Carta a Enrique Fontanills
Perínclito y gaseoso cronista social Enrique Fontanills:
Pueda mi pluma —que no es de cisne, ni de ánade— acercarse lo bastante a tu estilo insuperable. Quiera mi inspiración bogar donde ánade le importe, y que mi hemorragia verbal fulgure como tu prosa acuática. Sé que no podré. Alimentada mi ebullición metafórica en los últimos tiempos de ecos vulgares —como antes lo fuese de laterío búlgaro— de pasta de oca como única referencia avícola, mi tropo se entume, mi fulgurante escarabajo métrico se hace coleóptero estercolero, y no puerro. A pesar de que siento un oximoron, mamita, me están llamando.

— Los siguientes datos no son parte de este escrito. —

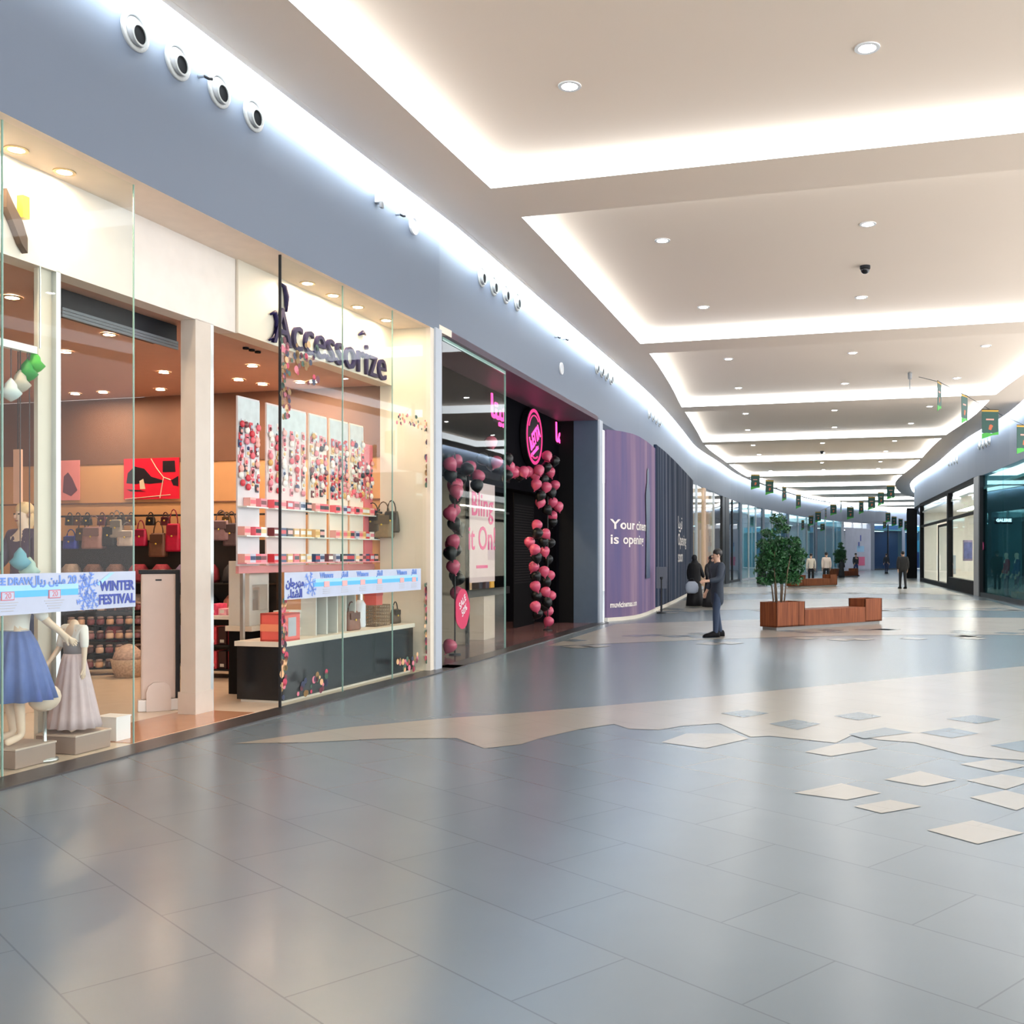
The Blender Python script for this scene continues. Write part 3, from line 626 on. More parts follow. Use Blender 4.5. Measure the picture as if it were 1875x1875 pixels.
bl = [(130, 1005, .25, .2, '2c3fb0', 'blue'), (150, 990, .2, .2, '4a3a30', 'dark brown'), (172, 1005, .36, .34, 'a8807c', 'large floral pink'), (200, 1000, .22, .3, '1c1c20', 'black'), (214, 985, .22, .28, '9a948c', 'grey'), (233, 1000, .3, .24, 'd6ccc8', 'white floral'), (258, 1000, .2, .26, 'b01848', 'crimson'), (290, 1020, .28, .36, '6a4636', 'brown'), (318, 1010, .24, .42, 'b8103c', 'cerise'), (405, 990, .3, .3, '8a7078', 'mauve'), (424, 1000, .24, .34, '5a4a50', 'plum grey'), (682, 975, .3, .28, '5a4a38', 'olive brown'), (702, 985, .3, .34, '8c7656', 'tan'), (717, 975, .22, .3, '4c4034', 'dark tan')]
for i, (px, py, w_, h, c, nm) in enumerate(bl):
    p = onside(px, py, .2 if px < 600 else .13); 
    handbag('handbag', '%s handbag hanging from the rail on the orange side wall' % nm, p, ROT, w_, h, c, 'handbags on the side wall')
for i, px in enumerate((128, 143, 160, 187, 205, 222, 240, 276, 303, 415)):
    p = onside(px, 962, .18); handbag('clutch_bag', 'small %s purse in the upper row of the side wall, %s from the door post' % (('dark', 'brown', 'black', 'wine', 'bronze')[i % 5], ORD[i]), p, ROT, .15, .13, ('2a2220', '5a3828', '181416', '5a1424', '6a5030')[i % 5], 'purses in the upper row')
t = thing('stock_fixture', 'dark tall stock fixture standing against the orange side wall', 'fixture', F1.loc(UE-.04, 3.6, .012), F1.ang)
b = MB(); b.box(-.06, .0, -1.2, 3.2, 0, 1.85); b.build('back_panel', mat('fixture dark', (.014, .011, .010), .6), t)
for z in (.3, .75, 1.2): b = MB(); b.box(-.42, -.06, -1.2, 3.2, z, z+.02); b.build('shelf', mat('fixture dark', (.014, .011, .010), .6), t)
R = random.Random(5)
for r, z in enumerate((.332, .782, 1.232)):
    for k in range(10):
        v = 2.6+k*.41; c = R.choice(['6a4a40', '2a2a30', '8a2a3a', '9a8a80', '40342c', '284038', 'b87a6a', '7a6a8a'])
        b = MB(); b.loft([[(sx*.13*q, sy*.1*q, zz) for sx, sy in ((-1, -1), (0, -1.2), (1, -1), (1, 1), (0, 1.2), (-1, 1))] for zz, q in ((0, .9), (.05, 1), (.2, .85), (.27, .5))])
        o = b.build('folded_scarf', mat('scarf '+c, c, .7, noise=.4, scale=25), loc=F1.loc(UE-.26, v, z), rz=F1.ang, smooth=True)
        tag(o, 'folded patterned scarf, %s along the %s shelf of the dark fixture' % (ORD[k], ('bottom', 'middle', 'top')[r]), 'scarf', 'scarves on the dark fixture')
# low tiered rack with round pots in the doorway
p = fl(182, 1243); rz = math.radians(20)
t = thing('tiered_rack', 'black tiered rack of round pots behind the pink skirt mannequin', 'rack', (p.x-.1, p.y+.35, .014), rz)
for s in (-1, 1): b = MB(); b.box(s*.5-.015, s*.5+.015, -.02, .22, 0, .92); b.build('side_panel', M_BLACK, t)
for k in range(5): b = MB(); b.box(-.49, .49, -.05+.05*k, .2, .08+.19*k, .1+.19*k); b.build('shelf', M_BLACK, t)
R = random.Random(2)
for k in range(5):
    for j in range(8):
        c = R.choice(['7a4048', '3a1c20', 'caa080', '9a6a70', 'd8b8a0', '5a3038']); b = MB(); b.lathe([(.045, 0), (.052, .02), (.05, .07), (.03, .085)], 10); b.mi = 1; b.lathe([(.042, .085), (.042, .11), (.02, .116)], 10)
        q = Matrix.Translation((p.x-.1, p.y+.35, .014)) @ Matrix.Rotation(rz, 4, 'Z') @ Vector((-.42+.12*j, .0+.05*k, .1+.19*k))
        tag(b.build('cosmetic_pot', [mat('pot '+c, c, .3), mat('pot lid', (.3, .2, .18), .3)], loc=q, smooth=True), 'round cosmetic pot, %s along %s shelf of the black tiered rack' % (ORD[j], ORD[k]), 'pot', 'pots on the tiered rack')
p = fl(226, 1240); t = thing('wicker_basket', 'beige patterned basket heaped with goods beside the security gate', 'basket', (p.x+.10, p.y-.08, .014))
b = MB(); b.lathe([(.16, 0), (.2, .12), (.22, .24), (.2, .24), (.15, .06)], 18); b.build('body', mat('wicker', (.5, .36, .26), .7, noise=.5, scale=40), t, smooth=True)
b = MB(); b.lathe([(.2, .22), (.17, .33), (.08, .42), (.02, .44)], 14); b.build('cloth_heap', mat('patterned cloth', (.55, .40, .33), .8, noise=.6, scale=30), t, smooth=True)
# pink table with red stock right of the door post
p = fl(415, 1245); t = thing('stock_table', 'white table with pink goods seen right of the door post', 'table', (p.x-.1, p.y+.3, .014), F1.ang-PI/2)
b = MB(); b.box(-.5, .5, -.3, .3, .78, .83, .004); b.build('table_top', M_WHITE, t)
for x in (-.46, .46):
    for y in (-.26, .26): b = MB(); b.box(x-.02, x+.02, y-.02, y+.02, 0, .78); b.build('leg', M_DARK, t)
for z in (.1, .42): b = MB(); b.box(-.46, .46, -.26, .26, z, z+.02); b.build('shelf', M_DARK, t)
Mt = Matrix.Translation((p.x-.1, p.y+.3, .014)) @ Matrix.Rotation(F1.ang-PI/2, 4, 'Z')
for r, z in enumerate((.12, .44, .83)):
    for k in range(6):
        c = (['c01830', '8a1424', 'd84858', '301418'] if r < 2 else ['f0a8b8', 'f4d8d8', 'e0507a'])[k % (4 if r < 2 else 3)]
        b = MB(); b.box(-.06, .06, -.12, .12, 0, .24 if r < 2 else .09+.03*(k % 3), .01); b.mi = 1; b.box(-.03, .03, -.125, -.12, .03, .07)
        tag(b.build('gift_pouch', [mat('pouch '+c, c, .5, noise=.3, scale=20), M_PALE], loc=Mt @ Vector((-.37+.15*k, -.1, z)), rz=F1.ang-PI/2), '%s pouch, %s along the %s of the white table' % ('red' if r < 2 else 'pink', ORD[k], ('lower shelf', 'upper shelf', 'top')[r]), 'pouch', 'pouches on the white table')

# ------------------------------------------------------------------ figures
def skin(name, V, E, Rr, m, parent, sub=2):
    bm = bmesh.new(); lay = bm.verts.layers.skin.verify(); vs = []
    for i, (p, r) in enumerate(zip(V, Rr)):
        v = bm.verts.new(p); v[lay].radius = r if isinstance(r, tuple) else (r, r); v[lay].use_root = (i == 0); vs.append(v)
    for a, c in E: bm.edges.new((vs[a], vs[c]))
    me = bpy.data.meshes.new(name); bm.to_mesh(me); bm.free()
    o = bpy.data.objects.new(name, me); COL.objects.link(o)
    o.modifiers.new('skin', 'SKIN').use_smooth_shade = True; s = o.modifiers.new('sub', 'SUBSURF'); s.levels = sub; s.render_levels = sub
    bpy.context.view_layer.update()
    m2 = bpy.data.meshes.new_from_object(o.evaluated_get(bpy.context.evaluated_depsgraph_get())); bpy.data.objects.remove(o); bpy.data.meshes.remove(me)
    m2.name = name; m2.materials.clear(); m2.materials.append(m)
    for p in m2.polygons: p.use_smooth = True
    o = bpy.data.objects.new(name, m2); COL.objects.link(o); o.parent = parent; return o
SKIN = mat('skin', (.50, .30, .21), .5); HAIR = mat('black hair', (.012, .010, .010), .5)
def pose(stride=0., arm=(0, 0), bend=(.05, .05), heads=0.):
    J = dict(pelvis=(0, 0, .97), waist=(0, 0, 1.12), chest=(0, .0, 1.30), neck=(0, .01, 1.46), jaw=(0, -.02, 1.545), skull=(0, -.01, 1.62), crown=(0, 0, 1.70))
    for s, n in ((-1, 'l'), (1, 'r')):
        k = stride*s; a = arm[0] if s < 0 else arm[1]; e = bend[0] if s < 0 else bend[1]
        J[n+'hip'] = (s*.095, 0, .92); J[n+'knee'] = (s*.10, -.5*k-.02, .50); J[n+'ankle'] = (s*.10, -k+.02, .085+max(0, -k)*.12); J[n+'toe'] = (s*.115, -k-.15, .035)
        J[n+'sho'] = (s*.175, .01, 1.40); J[n+'elb'] = (s*.225, .03-.27*math.sin(a), 1.40-.28*math.cos(a)); 
        el = J[n+'elb']; J[n+'wri'] = (s*.225, el[1]-.25*math.sin(a+e), el[2]-.25*math.cos(a+e)); J[n+'hand'] = (s*.225, el[1]-.33*math.sin(a+e), el[2]-.33*math.cos(a+e)); J[n+'dir'] = (math.sin(a+e), math.cos(a+e))
    return J
def body(t, J, m, head=True, name='body', fingers=True):
    V, E, Rr, ix = [], [], [], {}
    def add(n, p, r, to=None):
        ix[n] = len(V); V.append(p); Rr.append(r)
        if to: E.append((ix[to], ix[n]))
    add('pelvis', J['pelvis'], (.14, .10)); add('waist', J['waist'], (.125, .09), 'pelvis'); add('chest', J['chest'], (.145, .10), 'waist'); add('neck', J['neck'], .055, 'chest')
    if head: add('jaw', J['jaw'], (.062, .07), 'neck'); add('skull', J['skull'], (.074, .092), 'jaw'); add('crown', J['crown'], (.05, .06), 'skull')
    else: add('stump', (0, .01, 1.53), .045, 'neck')
    for n in 'lr':
        add(n+'hip', J[n+'hip'], .085, 'pelvis'); add(n+'knee', J[n+'knee'], .055, n+'hip'); add(n+'ankle', J[n+'ankle'], .038, n+'knee'); add(n+'toe', J[n+'toe'], (.04, .025), n+'ankle')
        add(n+'sho', J[n+'sho'], .058, 'chest'); add(n+'elb', J[n+'elb'], .04, n+'sho'); add(n+'wri', J[n+'wri'], .027, n+'elb'); add(n+'hand', J[n+'hand'], (.034, .018), n+'wri')
        if fingers:
            dy, dz = J[n+'dir']; h = J[n+'hand']
            for k in range(4):
                o = (-.027+.018*k); L = (.065, .078, .082, .06)[k]
                add(n+'f%d' % k, (h[0]+.0, h[1]-o*dz-.35*L*dy, h[2]+o*dy-.35*L*dz), .0095, n+'hand'); add(n+'g%d' % k, (h[0]-(1 if n == 'r' else -1)*.012, h[1]-o*dz-L*dy, h[2]+o*dy-L*dz), .008, n+'f%d' % k)
            wv = J[n+'wri']; mid = [(a+c)/2 for a, c in zip(wv, h)]
            add(n+'th', (mid[0], mid[1]-.035*dz-.01*dy, mid[2]+.035*dy-.03*dz), .011, n+'wri'); add(n+'ti', (mid[0], mid[1]-.05*dz-.045*dy, mid[2]+.05*dy-.06*dz), .009, n+'th')
    return skin(name, V, E, Rr, m, t)
def garment_top(t, J, m, name='jacket', hem=.84, r=.0, sleeve=True):
    V = [(0, 0, hem), (0, 0, 1.0), (0, 0, 1.14), (0, .0, 1.31), (0, .01, 1.43)]; Rr = [(.165+r, .125), (.165+r, .12), (.15+r, .11), (.165+r, .12), (.085, .075)]; E = [(0, 1), (1, 2), (2, 3), (3, 4)]
    for n in 'lr':
        k = len(V); e = Vector(J[n+'elb']); w_ = Vector(J[n+'wri']); V += [J[n+'sho'], J[n+'elb']]; Rr += [.078+r*.4, .058+r*.3]; E += [(3, k), (k, k+1)]
        if sleeve: V.append(tuple(e+(w_-e)*.92)); Rr.append(.045+r*.2); E.append((k+1, k+2))
    return skin(name, V, E, Rr, m, t)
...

Oh tiempos gloriosos los tuyos, cuando la prensa era menos prensada. La sociedad crecía, se hacía alta. Crecía la Alta Sociedad mediante la acumulación de un objeto muy sencillo: rectángulos de papel impreso por las dos caras —solían mostrar la careta impoluta de algún prócer, con lo cual era algo parecido a coleccionar procervativos— llamados "billetes", alias plata, lana, cocos, magua, etcétera. Es lo que ahora en otros lugares del orbe mundial se conoce como fortuna personal, eso que le quitaba el sueño a un alemán muy barbudo que resultó bastante inútil para adquirir objetos semejantes.
Ese fue el potrero en el que trabajaste de sol a sol, porque la Alta Sociedad, como cualquier sociedad de bajos instintos, se vuelve loca porque alguien hable bien de ella, en general y en particular. Y lo particular da dividendos si uno descubre que a las mujeres les encanta que alguien de vena poética ponga en blanco y negro cosas como "la agraciada dama, de belleza y elegancia sin par"…, o el caballero estulto goza con una escultura marmórea de esta guisa: "la grácil prestancia del caballero iluminó el ágape con su donosura…", que no es lo mismo que decir, en el idioma de estos tiempos: "el acto fue presidido por el compañero Marmoto Pérez, Secretario General de…".
Que finos saraos reseñaste. Que bulliciosos y concurridos festejos cinceló tu pluma, cargada de adjetivos para alegrar bribones. Allí se hablaba el francés con soltura, y el inglés con acupuntura, idiomas que vienen a enriquecer la lista de calificativos incomprensibles pero hermosos, cuyos agradables sonidos enternecen la vanidad del alma humana. Entonces tenías un único enemigo: el linotipista o emplanador, ese proletario urgido y envidioso que podía echar por tierra tu fabulosa enjundia, equivocándose en una letra que cambiaba el sentido de la juglaresca composición que habías logrado, dejándote descompuesto.
Es famosa la errata con la que un miserable ridiculizó una de tus estampas en El Diario de la Marina. Habías logrado uno de los momentos cumbres del idioma, resumiendo una sonada kermesse de la capital —de las que engrosaban tu capital—, y que en apretada síntesis alababa y halagaba con precisión inimitable. El fragmento decía: "La dueña de la casa, siempre tan bella y gentil, prodigó su celo entre los invitados". El infame saboteador cambio la "e" de celo por una horrible "u", convirtiendo en pornográfica y soez la estampa de aquella dueña de casa, bella y gentil, que prodigara su grupa, y su abertura anal entre los alebrestados invitados masculinos. Que el otorgamiento del ojete, así, de manera burda y colectiva, era regalo oculto, digno de otra prensa más baja, y no de resonancia periodística. Al menos no en tus esperadas crónicas.